A fighter pilot named Psycho gave me a safety briefing and then fastened
me
into my ejection seat, which, when employed, would "egress" me out of the
plane at such a velocity that I would be immediately knocked unconscious.
Just as I was thinking about aborting the flight, the canopy closed over
me, and Biff gave the ground crew a thumbs-up.

In minutes we were firing nose up at 600 mph. We leveled out and then
canopy-rolled over another F-14. Those 20 minutes were the rush of my
life. Unfortunately, the ride lasted 80. It was like being on the roller
coaster at Six Flags Over *. Only without rails. We did barrel rolls,
snap rolls, loops, yanks and banks. We dived, rose and dived again,
sometimes with a vertical velocity of 10,000 feet per minute.

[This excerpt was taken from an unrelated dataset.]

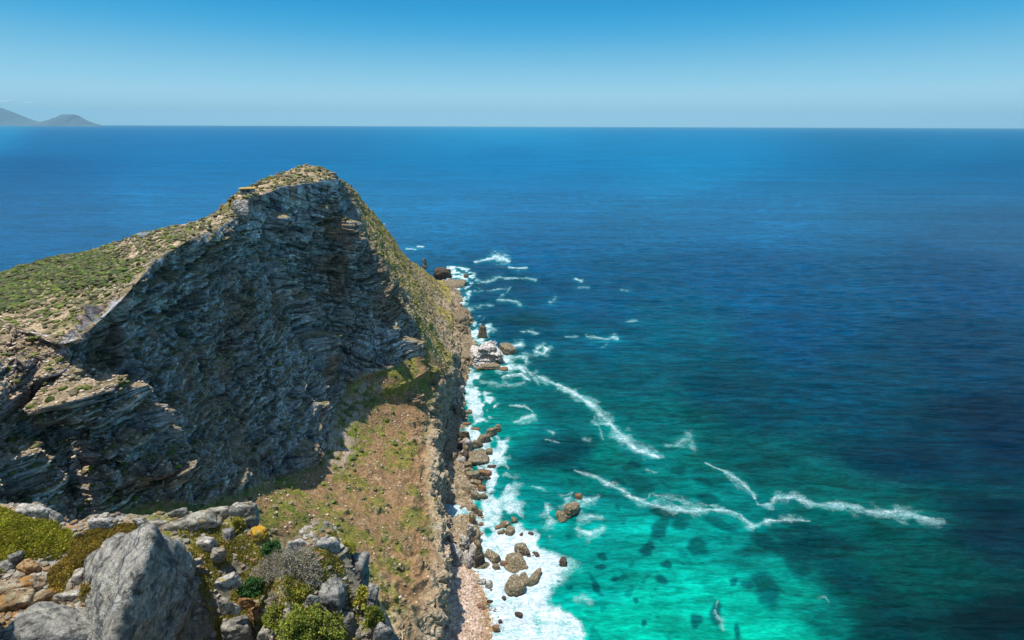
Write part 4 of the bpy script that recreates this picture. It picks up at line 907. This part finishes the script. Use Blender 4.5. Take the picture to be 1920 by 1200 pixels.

We chased another F-14, and it chased us. We broke the speed of sound.
Sea
was sky and sky was sea. Flying at 200 feet we did 90-degree turns at 550
mph, creating a G-force of 6.5, which is to say I felt as if 6.5 times my
body weight was smashing against me, thereby approximating life as Mrs.
Colin> > Montgomerie.

And I egressed the bananas. I egressed the pizza from the night before.
And the lunch before that. I egressed a box of Milk Duds from the sixth
grade. I made Linda Blair look polite. Because of the G's, I was
egressing stuff
that did not even want to be egressed. I went through not one airsick
bag,
but two. Biff said I passed out. Twice. I was coated in sweat. At one
point, as we were coming in upside down in a banked curve on a mock
bombing
target and the G's were flattening me like a tortilla and I was in and out
of consciousness, I realized I was the first person in history to throw
down. I used to know cool. Cool was Elway throwing a touchdown pass, or
Norman making a five-iron bite. But now I really know cool. Cool is guys
like Biff, men with cast-iron stomachs and Freon nerves. I wouldn't go up
there again for Derek Jeter's black book, but I'm glad Biff does every
day,
and for less a year than a rookie reliever makes in a home stand.

A week later, when the spins finally stopped, Biff called. He said he and
the fighters had the perfect call sign for me. Said he'd send it on a
patch for my flight suit. What is it? I asked. "Two Bags."

Don't you dare tell Nicole.
 
:D Deninitely. Nice.

There's a picture that was floating around for a while--I wish I could find it!--of Tom "Maverick" Cruise walking away from an F-14 with puke smeared over the front of his flight suit. This article reminds me of it.